Beholding the glory of Jesus

Here are some words from John Owen:

Make up your mind that to behold the glory of God by beholding the glory of Christ is the greatest privilege which is given to believers in this life. This is the dawning of heaven. It is the first taste of that heavenly glory which God has prepared for us … A constant view of the glory of Christ will revive our souls and cause our spiritual lives to flourish and thrive … This is what transforms us daily into the likeness of Christ.
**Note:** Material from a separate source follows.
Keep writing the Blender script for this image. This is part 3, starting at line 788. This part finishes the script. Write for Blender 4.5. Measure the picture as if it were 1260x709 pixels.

So let us live in constant contemplation of the glory of Christ, and power will then flow from him to us, healing all our [failings], renewing a right spirit in us and enabling us to abound in all the duties that God requires of us … On Christ’s glory I would fix all my thoughts and desires, and the more I see of the glory of Christ, the more the painted beauties of this world will wither in my eyes and I will be more and more crucified to this world. (John Owen, The Glory of Christ, abridged by R. J. K. Law from Meditations and Discourses on the Glory of Christ, Works Vol. 1, Banner of Truth, 1994, 21-23, 167, 7.)

Let me encourage you to think in these terms. As you read your Bible, as your pray, throughout the day, think in terms of seeing the glory of Christ. To look upon the glory of Christ is to see ‘the dawning of heaven.’ We get a ‘first taste of … heavenly glory.’

So what do we see when we look at Jesus? Consider the story of the transfiguration in Mark 9.

  1. The glory of the King who rules the world (9:1)

Verse 2 begins ‘after six days’. Mark isn’t normally interested in exactly when things happen. But here he’s very specific. So it begs the question: Six days after what?

The answer is verse 1: Jesus ‘said to them, “I tell you the truth, some who are standing here will not taste death before they see the kingdom of God come with power.”’

  • Is Jesus talking about his resurrection when he rises from the dead in power?
  • Is he talking about his ascension when he ascends to receive all power and authority from God – something to which he alludes during his trial (14:62)?
  • Is he talking about the day of Pentecost when he pours of the Spirit in power on his people so they can call on the nations to submit to his power and authority?

I think the answer is all of these and more. The resurrection, the ascension, Pentecost together are the coming of the kingdom of God in power. And all this is anticipated and prefigured in this moment on the mountain. This transfiguration of Jesus is a sign of what’s coming – a sign of his true and ultimate identity.

Jesus is the King who rules the world. In Jesus the kingdom of God has come in power. He is the one ‘who … was declared with power to be the Son of God, by his resurrection’ (Romans 1:4). Jesus is the King who has ascended to his throne. Jesus is the King who sends us in power to proclaim his power and authority to the world.

So in Jesus we see the glory of the King who rules the world.

  1. The glory of the God who lights up heaven (9:2-3)

Look at 9:2-3: ‘After six days Jesus took Peter, James and John with him and led them up a high mountain, where they were all alone. There he was transfigured before them. His clothes became dazzling white, whiter than anyone in the world could bleach them.’

Jesus is ‘transfigured’. We don’t really know what that means other than what Mark describes: ‘His clothes became dazzling white, whiter than anyone in the world could bleach them.’ If this was a washing powder advert, we would be shown ordinary washing powder and then new, improved washing powder which is visibly brighter. But when we looked at Jesus we would have to turn away because his clothes are ‘dazzling’ – like looking into the sun.

What do we see when we look at Jesus? The world looks at Jesus and sees a man. Just a man. A man whose life ended on a cross – in apparent failure. Indeed he didn’t just die. He was executed. He died as a criminal. He died in shame.

But in the transfiguration we see his true character and his true nature. And he radiates with light. Throughout the Old Testament that is how God is described. The Psalmist says: God ‘wraps himself in light as with a garment.’ (Psalm 104:2) It’s as if the glory of God shines through the human form of Jesus.

Paul says: ‘in Christ all the fullness of the Deity lives in bodily form.’ (Colossians 2:9) It is as if the splendour of God has been squeezed into a human body. Imagine trying to pack all your possessions into a suitcase, squashing it, pushing, it, sitting on it, trying to cram it in. That is what God did at the incarnation. He took the fulness of the Deity and squeezed into bodily form.

But now in this moment on this mountain the glory of his divine nature is poking out, blazing out. It happens again on Easter Sunday when he bursts from the tomb – true God, true man, full of glory, full of life.

The voice from heaven declares: ‘This is my Son, whom I love.’ Jesus is the Son of God, loved by God. He is the radiant, majestic, dazzling Lord of glory. He is the God who lights up heaven with his presence.